Amazon confirmed that it was experiencing a "high error rate" in one of its regional data centers in northern Virginia on Tuesday afternoon. (Amazon founder Jeffrey Bezos also owns The Washington Post.)

The company confirmation, posted to AWS' status page, said the outage was also "impacting applications and services dependent on S3," the company's popular cloud-based storage platform.

Slack, Medium and Quora were among the services affected by Tuesday's outage. In addition, certain sites whose whole purpose is to check whether other sites are online also seemed to have been taken down by the incident.

Several of the Internet's most visible companies are hosted on Amazon Web Services, including Airbnb, Expedia, Netflix and others. An outage in 2015 accidentally took down many of these services for several hours. And in 2011, AWS suffered a days-long outage that knocked popular sites such as Reddit and the New York Times offline.

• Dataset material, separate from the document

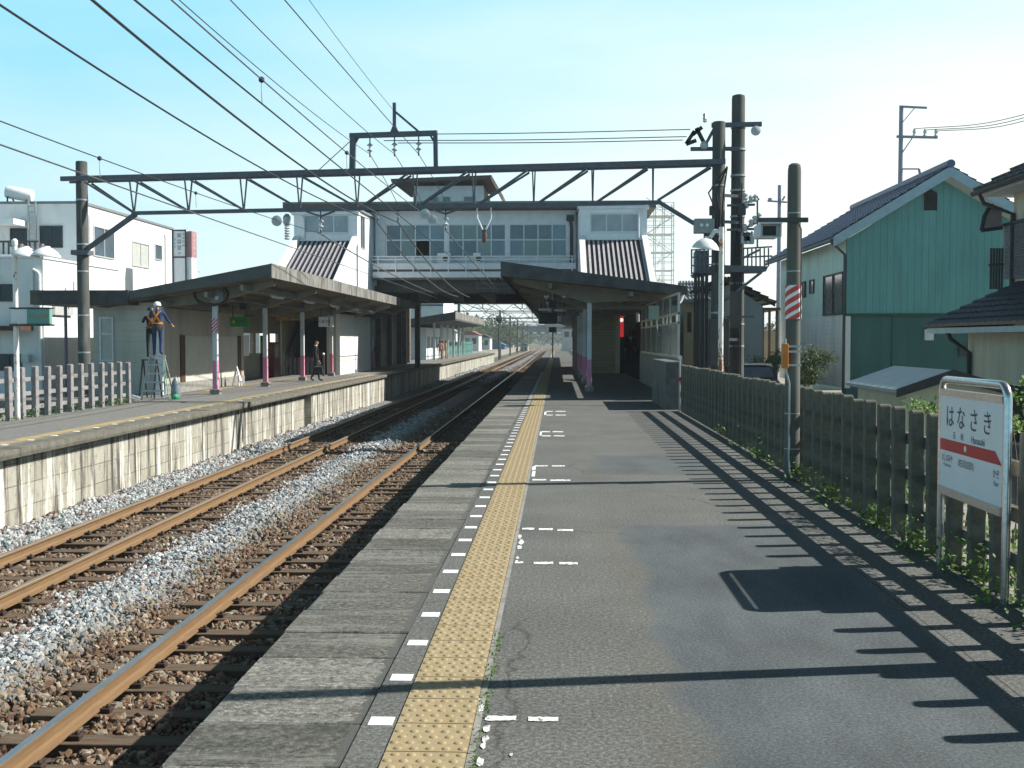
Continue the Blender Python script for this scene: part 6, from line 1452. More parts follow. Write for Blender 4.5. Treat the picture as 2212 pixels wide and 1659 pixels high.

For an industry that so widely depends on AWS, losing access to the service can be incredibly disruptive, even if the outage lasts only a few hours.

"This afternoon, CEOs and CIOs are asking: 'What do we have in the cloud? Is it available? What do we do?'" said Bill Wohl, a spokesman for Commvault, a data backup and protection company. "Not knowing is a risk to business, and time is of the essence."

At about 5pm Eastern Time, Amazon announced on AWS' page that it had resolved the issues.

"The Amazon S3 service is operating normally," the company said on its status page. It did not provide details on the cause of the outage.

AWS' data centers in northern Virginia may be among the service's oldest, and they are located there because the region has become a major hub for Web traffic as data passes back and forth on its way to computers or smartphones. AWS itself has become a core piece of the Internet's underlying infrastructure; it is now an $11 billion-a-year business, according to Amazon's financial reports.

A spokesman for Amazon did not immediately respond to a request for comment.